**GOAL:** Exactly the lines from the first line of the records to the line holding "q.build('leaf_collar', b9, fix=False)" should be duplicated, and nothing more; pictures stay out.

[Entries with scene source code]
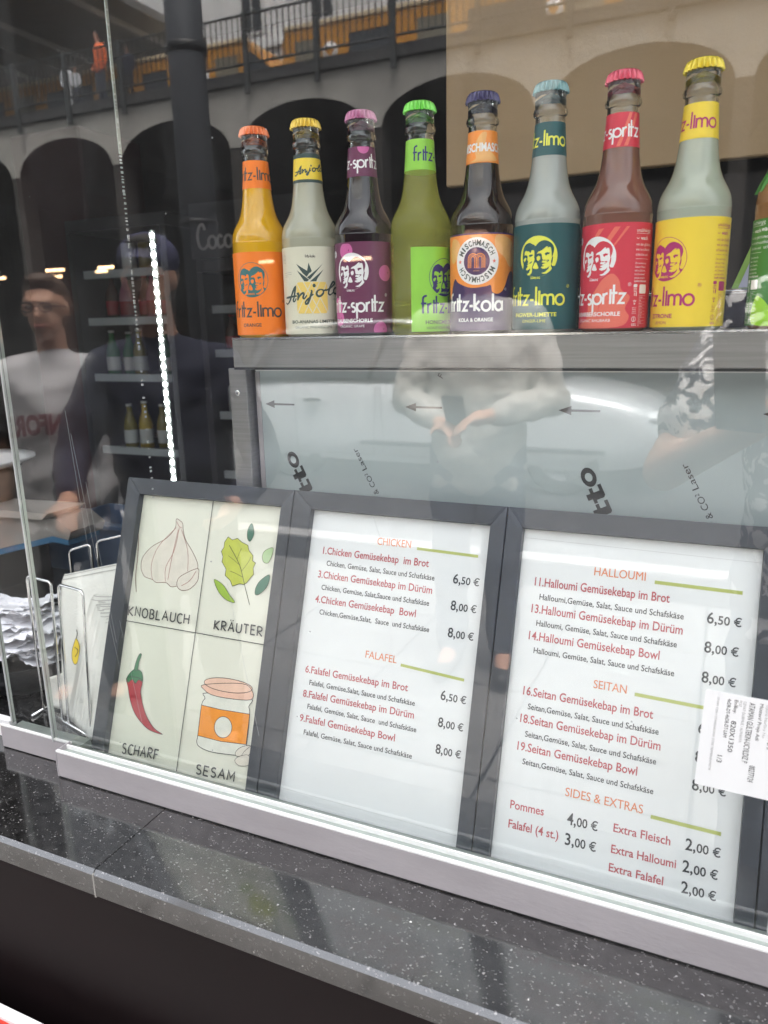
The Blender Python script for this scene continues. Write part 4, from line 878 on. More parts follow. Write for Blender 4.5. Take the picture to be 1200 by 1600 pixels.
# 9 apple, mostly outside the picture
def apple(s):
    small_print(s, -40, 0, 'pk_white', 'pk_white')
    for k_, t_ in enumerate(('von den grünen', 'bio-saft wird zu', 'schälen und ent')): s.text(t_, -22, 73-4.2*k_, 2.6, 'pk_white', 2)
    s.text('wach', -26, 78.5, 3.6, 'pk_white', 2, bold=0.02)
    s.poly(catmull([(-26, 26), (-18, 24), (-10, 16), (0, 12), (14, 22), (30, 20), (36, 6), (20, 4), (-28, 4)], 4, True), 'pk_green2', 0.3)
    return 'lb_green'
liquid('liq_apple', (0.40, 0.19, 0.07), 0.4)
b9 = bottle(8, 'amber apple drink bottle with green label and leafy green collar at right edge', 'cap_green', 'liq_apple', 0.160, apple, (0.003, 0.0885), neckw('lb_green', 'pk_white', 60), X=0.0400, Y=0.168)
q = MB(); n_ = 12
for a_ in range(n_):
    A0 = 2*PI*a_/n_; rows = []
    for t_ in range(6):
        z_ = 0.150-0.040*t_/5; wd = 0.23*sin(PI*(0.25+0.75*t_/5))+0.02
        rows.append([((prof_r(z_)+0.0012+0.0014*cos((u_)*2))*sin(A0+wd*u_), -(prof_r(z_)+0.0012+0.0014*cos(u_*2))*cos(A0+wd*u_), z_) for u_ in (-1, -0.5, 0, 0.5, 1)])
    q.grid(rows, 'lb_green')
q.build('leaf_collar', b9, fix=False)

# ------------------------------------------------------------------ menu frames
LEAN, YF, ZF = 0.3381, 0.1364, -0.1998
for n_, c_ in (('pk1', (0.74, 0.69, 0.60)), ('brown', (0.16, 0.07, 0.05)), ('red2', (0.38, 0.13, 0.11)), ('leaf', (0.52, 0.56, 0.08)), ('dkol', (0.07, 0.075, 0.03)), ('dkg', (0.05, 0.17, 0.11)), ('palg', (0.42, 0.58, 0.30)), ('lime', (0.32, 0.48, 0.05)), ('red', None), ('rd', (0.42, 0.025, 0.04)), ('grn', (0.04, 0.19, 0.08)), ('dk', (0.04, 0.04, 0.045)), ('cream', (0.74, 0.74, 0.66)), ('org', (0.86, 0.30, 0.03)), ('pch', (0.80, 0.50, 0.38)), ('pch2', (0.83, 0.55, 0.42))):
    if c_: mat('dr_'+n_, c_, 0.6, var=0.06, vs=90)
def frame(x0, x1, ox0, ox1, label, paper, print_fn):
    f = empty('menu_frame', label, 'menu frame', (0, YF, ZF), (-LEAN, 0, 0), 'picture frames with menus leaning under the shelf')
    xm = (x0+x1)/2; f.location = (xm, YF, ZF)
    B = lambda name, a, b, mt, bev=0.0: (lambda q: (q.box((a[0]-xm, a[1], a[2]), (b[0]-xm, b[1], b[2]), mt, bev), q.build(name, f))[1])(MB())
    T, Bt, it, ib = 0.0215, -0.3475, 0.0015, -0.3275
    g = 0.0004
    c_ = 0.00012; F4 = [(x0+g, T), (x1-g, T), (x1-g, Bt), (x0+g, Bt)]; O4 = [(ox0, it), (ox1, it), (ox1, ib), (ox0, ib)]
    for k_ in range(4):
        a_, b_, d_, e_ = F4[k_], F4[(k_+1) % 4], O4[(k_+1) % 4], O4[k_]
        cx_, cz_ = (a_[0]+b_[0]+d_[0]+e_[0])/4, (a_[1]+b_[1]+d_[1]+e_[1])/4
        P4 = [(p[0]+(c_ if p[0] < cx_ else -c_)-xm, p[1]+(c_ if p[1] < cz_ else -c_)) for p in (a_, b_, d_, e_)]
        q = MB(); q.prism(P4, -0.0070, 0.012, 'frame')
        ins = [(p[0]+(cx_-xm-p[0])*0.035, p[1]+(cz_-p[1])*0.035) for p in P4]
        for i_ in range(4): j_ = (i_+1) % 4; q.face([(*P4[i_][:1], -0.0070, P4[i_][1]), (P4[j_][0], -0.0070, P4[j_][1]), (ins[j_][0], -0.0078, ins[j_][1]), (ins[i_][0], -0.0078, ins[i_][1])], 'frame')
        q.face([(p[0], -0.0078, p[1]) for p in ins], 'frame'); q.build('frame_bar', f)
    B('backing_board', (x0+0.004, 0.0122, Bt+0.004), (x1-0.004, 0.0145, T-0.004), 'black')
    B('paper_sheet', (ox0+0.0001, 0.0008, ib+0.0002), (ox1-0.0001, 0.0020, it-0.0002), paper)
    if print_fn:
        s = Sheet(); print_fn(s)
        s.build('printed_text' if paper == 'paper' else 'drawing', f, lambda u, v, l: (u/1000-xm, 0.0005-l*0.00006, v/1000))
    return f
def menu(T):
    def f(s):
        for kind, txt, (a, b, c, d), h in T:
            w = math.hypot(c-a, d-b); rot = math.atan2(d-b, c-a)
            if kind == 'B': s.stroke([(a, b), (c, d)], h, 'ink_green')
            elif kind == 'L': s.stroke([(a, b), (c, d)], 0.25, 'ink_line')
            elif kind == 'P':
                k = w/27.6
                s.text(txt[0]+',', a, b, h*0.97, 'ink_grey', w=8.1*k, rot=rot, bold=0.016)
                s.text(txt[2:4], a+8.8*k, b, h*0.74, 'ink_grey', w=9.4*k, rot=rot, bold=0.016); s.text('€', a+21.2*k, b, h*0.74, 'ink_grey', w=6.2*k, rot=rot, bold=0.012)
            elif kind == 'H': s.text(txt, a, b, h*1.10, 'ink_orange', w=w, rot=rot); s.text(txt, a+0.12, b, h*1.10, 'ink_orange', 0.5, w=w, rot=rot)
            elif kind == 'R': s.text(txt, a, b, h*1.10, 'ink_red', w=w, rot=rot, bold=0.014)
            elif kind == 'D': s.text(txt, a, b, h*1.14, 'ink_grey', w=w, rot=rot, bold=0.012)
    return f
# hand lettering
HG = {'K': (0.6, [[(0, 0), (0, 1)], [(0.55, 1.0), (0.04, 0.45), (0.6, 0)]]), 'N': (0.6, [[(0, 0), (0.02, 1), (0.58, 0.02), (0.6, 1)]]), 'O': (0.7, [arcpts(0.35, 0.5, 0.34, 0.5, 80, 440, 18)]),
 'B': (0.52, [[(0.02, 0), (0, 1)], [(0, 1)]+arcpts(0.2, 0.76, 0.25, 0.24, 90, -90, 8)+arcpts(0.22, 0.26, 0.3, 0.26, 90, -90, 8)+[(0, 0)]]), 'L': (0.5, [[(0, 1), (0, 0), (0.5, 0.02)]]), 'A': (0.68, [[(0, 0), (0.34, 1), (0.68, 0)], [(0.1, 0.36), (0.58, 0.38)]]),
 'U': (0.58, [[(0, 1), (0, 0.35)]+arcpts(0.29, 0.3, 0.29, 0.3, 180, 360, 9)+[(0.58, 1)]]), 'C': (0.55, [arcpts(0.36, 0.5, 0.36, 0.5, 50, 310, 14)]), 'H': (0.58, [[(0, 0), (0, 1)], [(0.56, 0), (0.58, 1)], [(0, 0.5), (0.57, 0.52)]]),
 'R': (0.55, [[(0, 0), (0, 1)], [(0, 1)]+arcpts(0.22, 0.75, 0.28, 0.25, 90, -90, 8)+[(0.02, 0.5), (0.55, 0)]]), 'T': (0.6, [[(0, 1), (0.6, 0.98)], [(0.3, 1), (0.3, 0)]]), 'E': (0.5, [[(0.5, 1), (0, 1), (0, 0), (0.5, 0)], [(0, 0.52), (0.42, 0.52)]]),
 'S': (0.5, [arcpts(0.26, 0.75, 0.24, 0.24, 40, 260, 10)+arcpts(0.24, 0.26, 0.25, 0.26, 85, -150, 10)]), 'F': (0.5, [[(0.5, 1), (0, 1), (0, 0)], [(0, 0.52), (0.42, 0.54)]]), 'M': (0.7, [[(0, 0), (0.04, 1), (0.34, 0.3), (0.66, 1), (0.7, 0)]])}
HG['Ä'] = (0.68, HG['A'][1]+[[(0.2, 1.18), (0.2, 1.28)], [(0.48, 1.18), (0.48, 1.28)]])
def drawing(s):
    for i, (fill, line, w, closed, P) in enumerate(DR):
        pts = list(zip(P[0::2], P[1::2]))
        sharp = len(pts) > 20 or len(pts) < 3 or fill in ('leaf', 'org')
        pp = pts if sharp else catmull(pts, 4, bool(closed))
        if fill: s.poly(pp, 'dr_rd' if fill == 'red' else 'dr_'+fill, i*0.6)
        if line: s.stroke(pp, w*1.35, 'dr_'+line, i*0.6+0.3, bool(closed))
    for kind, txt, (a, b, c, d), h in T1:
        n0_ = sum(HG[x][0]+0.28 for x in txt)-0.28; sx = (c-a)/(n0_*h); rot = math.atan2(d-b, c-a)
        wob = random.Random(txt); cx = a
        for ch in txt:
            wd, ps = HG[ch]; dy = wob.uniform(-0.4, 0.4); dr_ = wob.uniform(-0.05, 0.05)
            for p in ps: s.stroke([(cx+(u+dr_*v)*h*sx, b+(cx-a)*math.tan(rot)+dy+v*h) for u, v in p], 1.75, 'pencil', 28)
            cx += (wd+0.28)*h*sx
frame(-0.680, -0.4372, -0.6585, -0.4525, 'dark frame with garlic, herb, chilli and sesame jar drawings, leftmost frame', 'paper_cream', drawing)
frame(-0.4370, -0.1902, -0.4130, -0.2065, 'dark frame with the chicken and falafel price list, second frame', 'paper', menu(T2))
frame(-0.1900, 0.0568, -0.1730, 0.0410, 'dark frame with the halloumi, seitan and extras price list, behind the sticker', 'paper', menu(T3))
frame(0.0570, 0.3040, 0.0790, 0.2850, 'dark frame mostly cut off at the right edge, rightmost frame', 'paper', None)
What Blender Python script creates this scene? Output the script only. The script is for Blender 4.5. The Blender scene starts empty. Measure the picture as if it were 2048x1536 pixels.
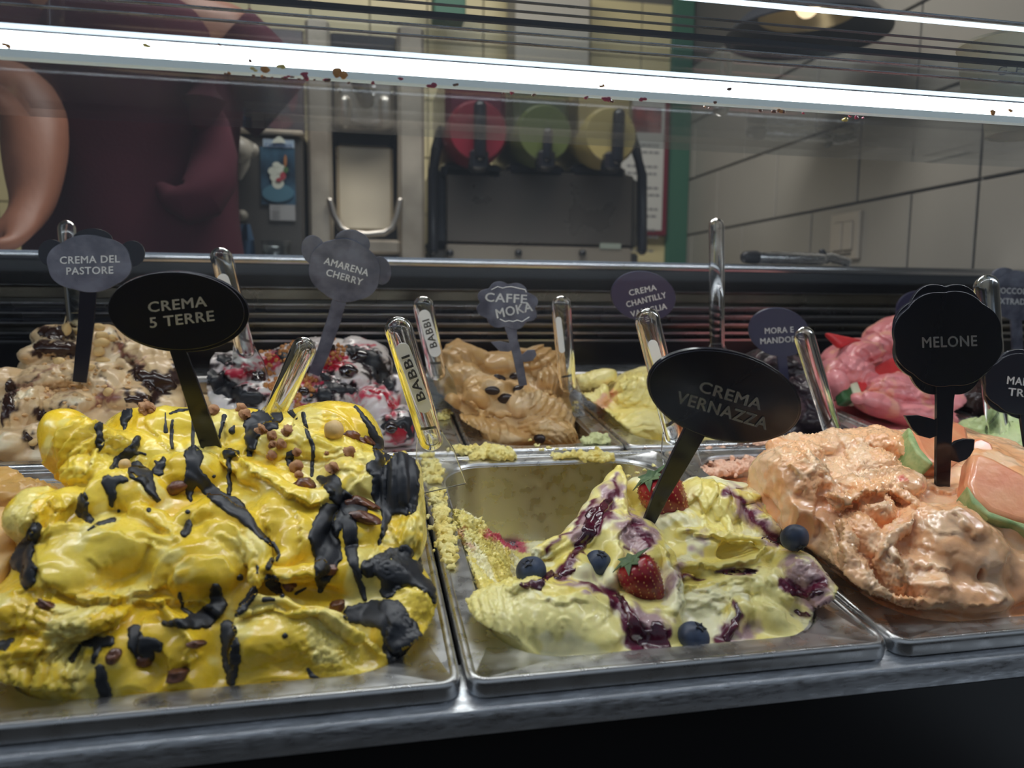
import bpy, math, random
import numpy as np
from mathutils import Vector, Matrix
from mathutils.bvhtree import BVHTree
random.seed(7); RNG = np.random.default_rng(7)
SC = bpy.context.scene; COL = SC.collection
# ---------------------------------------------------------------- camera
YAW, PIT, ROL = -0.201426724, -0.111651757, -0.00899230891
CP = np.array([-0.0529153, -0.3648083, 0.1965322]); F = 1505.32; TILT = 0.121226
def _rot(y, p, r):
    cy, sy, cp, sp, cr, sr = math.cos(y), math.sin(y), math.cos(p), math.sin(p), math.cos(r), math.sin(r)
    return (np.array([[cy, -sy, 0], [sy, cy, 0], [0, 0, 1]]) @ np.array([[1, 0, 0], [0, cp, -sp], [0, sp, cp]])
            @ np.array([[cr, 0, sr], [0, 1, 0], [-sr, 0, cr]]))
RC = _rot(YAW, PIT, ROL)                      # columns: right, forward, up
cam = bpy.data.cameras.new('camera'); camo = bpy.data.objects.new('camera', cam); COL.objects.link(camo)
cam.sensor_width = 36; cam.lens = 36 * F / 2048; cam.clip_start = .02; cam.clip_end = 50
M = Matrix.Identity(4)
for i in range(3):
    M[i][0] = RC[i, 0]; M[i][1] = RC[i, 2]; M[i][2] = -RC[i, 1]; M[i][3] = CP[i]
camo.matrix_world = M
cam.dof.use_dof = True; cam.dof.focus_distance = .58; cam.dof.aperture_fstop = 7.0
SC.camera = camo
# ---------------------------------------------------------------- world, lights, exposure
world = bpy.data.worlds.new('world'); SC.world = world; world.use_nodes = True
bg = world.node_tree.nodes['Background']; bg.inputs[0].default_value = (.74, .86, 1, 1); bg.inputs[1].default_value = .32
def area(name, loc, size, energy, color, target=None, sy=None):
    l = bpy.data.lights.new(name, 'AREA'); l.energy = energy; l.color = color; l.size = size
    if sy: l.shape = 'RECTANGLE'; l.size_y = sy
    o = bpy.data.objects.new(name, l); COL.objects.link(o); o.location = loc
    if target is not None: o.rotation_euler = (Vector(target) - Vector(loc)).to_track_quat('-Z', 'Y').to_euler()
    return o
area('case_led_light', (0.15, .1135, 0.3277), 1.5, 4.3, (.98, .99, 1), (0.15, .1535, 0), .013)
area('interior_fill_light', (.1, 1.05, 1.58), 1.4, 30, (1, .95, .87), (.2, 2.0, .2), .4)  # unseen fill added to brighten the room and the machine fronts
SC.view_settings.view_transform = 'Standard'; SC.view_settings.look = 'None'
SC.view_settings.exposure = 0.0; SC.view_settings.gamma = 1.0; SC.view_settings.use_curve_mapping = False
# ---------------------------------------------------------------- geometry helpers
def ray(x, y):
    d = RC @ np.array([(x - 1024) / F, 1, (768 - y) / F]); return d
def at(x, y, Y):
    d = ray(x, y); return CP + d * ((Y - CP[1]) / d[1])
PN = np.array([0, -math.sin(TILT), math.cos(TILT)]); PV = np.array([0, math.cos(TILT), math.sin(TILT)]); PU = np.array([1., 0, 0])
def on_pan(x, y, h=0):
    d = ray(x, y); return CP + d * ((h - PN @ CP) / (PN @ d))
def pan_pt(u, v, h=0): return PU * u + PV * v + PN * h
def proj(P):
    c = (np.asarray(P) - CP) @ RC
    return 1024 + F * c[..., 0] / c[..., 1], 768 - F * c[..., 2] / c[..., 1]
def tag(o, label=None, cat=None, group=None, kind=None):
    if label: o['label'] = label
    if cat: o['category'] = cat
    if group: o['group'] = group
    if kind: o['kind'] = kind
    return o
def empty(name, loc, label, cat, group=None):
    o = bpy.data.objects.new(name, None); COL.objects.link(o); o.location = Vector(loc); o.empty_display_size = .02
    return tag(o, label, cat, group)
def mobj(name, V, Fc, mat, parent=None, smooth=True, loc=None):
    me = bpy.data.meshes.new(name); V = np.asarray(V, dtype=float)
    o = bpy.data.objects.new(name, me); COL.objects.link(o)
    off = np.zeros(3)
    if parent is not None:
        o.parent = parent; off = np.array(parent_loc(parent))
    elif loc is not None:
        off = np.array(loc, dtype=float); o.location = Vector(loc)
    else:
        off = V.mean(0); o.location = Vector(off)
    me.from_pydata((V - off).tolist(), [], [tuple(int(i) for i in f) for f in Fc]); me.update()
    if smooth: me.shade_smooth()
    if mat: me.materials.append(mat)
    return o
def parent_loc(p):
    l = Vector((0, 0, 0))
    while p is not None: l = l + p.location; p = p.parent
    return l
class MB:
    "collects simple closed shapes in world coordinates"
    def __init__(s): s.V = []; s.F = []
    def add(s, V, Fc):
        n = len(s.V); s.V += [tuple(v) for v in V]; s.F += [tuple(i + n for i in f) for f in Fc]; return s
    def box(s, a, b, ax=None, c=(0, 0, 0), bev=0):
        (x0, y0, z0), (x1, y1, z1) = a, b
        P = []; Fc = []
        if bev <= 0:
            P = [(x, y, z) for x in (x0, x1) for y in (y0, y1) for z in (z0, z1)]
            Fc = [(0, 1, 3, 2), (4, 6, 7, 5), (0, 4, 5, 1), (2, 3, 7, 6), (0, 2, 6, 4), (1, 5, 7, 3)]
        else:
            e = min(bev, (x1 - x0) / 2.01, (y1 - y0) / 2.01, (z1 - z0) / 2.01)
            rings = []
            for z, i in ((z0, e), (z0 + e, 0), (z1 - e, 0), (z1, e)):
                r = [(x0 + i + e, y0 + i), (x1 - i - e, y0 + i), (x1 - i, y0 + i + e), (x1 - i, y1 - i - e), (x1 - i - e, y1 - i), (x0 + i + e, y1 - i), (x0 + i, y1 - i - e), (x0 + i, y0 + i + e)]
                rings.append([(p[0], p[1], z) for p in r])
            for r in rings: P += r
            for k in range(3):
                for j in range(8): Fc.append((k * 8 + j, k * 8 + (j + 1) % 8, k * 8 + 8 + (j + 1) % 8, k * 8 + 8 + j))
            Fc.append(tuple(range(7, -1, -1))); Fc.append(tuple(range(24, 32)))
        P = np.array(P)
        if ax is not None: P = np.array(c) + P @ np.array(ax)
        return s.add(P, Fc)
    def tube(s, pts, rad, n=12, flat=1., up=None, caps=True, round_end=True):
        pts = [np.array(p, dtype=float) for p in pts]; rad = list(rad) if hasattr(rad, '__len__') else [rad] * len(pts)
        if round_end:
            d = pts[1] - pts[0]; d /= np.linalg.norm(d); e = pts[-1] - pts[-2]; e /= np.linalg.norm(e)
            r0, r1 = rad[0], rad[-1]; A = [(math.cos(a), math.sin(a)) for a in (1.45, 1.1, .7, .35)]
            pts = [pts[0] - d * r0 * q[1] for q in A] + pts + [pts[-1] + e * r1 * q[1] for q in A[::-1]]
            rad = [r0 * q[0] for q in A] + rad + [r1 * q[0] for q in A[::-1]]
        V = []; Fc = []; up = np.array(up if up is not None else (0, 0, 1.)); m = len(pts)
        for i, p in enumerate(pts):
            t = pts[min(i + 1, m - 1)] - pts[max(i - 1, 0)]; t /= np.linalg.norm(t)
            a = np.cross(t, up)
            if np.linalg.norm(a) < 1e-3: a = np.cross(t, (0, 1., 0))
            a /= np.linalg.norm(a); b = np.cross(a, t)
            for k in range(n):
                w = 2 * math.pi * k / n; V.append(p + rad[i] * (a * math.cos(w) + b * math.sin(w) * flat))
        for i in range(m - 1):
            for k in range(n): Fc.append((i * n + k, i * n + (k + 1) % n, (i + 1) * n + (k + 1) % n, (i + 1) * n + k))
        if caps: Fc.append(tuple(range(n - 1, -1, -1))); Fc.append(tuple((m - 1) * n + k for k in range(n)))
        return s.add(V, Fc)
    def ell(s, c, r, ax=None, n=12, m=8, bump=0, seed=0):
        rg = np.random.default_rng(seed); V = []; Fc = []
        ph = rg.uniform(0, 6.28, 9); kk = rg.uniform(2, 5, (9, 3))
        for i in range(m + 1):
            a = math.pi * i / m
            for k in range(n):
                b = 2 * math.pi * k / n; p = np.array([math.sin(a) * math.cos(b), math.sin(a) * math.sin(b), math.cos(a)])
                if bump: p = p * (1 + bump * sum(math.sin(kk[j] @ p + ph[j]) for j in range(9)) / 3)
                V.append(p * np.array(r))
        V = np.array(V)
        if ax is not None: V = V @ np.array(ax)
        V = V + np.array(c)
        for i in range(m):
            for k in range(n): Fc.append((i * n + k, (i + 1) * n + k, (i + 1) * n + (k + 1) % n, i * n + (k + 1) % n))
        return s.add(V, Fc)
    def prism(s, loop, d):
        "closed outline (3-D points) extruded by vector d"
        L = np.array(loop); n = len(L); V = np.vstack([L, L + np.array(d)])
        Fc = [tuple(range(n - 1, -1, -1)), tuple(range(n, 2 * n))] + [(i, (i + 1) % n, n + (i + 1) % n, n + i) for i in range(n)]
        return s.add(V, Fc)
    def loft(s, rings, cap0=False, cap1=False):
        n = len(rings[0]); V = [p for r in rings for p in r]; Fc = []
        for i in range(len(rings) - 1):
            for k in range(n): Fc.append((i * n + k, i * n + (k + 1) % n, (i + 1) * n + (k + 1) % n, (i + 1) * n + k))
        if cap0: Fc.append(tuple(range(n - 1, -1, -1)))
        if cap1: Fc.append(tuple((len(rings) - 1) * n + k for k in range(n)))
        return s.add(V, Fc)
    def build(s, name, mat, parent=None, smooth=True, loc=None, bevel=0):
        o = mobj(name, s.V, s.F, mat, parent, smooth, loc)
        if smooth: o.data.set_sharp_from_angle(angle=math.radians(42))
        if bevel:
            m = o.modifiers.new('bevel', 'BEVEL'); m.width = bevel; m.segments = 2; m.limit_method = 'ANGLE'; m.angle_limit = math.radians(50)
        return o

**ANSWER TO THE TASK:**
The Blender Python script for this scene continues. Write part 4, from line 878 on. More parts follow. Write for Blender 4.5. Take the picture to be 1200 by 1600 pixels.
# 9 apple, mostly outside the picture
def apple(s):
    small_print(s, -40, 0, 'pk_white', 'pk_white')
    for k_, t_ in enumerate(('von den grünen', 'bio-saft wird zu', 'schälen und ent')): s.text(t_, -22, 73-4.2*k_, 2.6, 'pk_white', 2)
    s.text('wach', -26, 78.5, 3.6, 'pk_white', 2, bold=0.02)
    s.poly(catmull([(-26, 26), (-18, 24), (-10, 16), (0, 12), (14, 22), (30, 20), (36, 6), (20, 4), (-28, 4)], 4, True), 'pk_green2', 0.3)
    return 'lb_green'
liquid('liq_apple', (0.40, 0.19, 0.07), 0.4)
b9 = bottle(8, 'amber apple drink bottle with green label and leafy green collar at right edge', 'cap_green', 'liq_apple', 0.160, apple, (0.003, 0.0885), neckw('lb_green', 'pk_white', 60), X=0.0400, Y=0.168)
q = MB(); n_ = 12
for a_ in range(n_):
    A0 = 2*PI*a_/n_; rows = []
    for t_ in range(6):
        z_ = 0.150-0.040*t_/5; wd = 0.23*sin(PI*(0.25+0.75*t_/5))+0.02
        rows.append([((prof_r(z_)+0.0012+0.0014*cos((u_)*2))*sin(A0+wd*u_), -(prof_r(z_)+0.0012+0.0014*cos(u_*2))*cos(A0+wd*u_), z_) for u_ in (-1, -0.5, 0, 0.5, 1)])
    q.grid(rows, 'lb_green')
q.build('leaf_collar', b9, fix=False)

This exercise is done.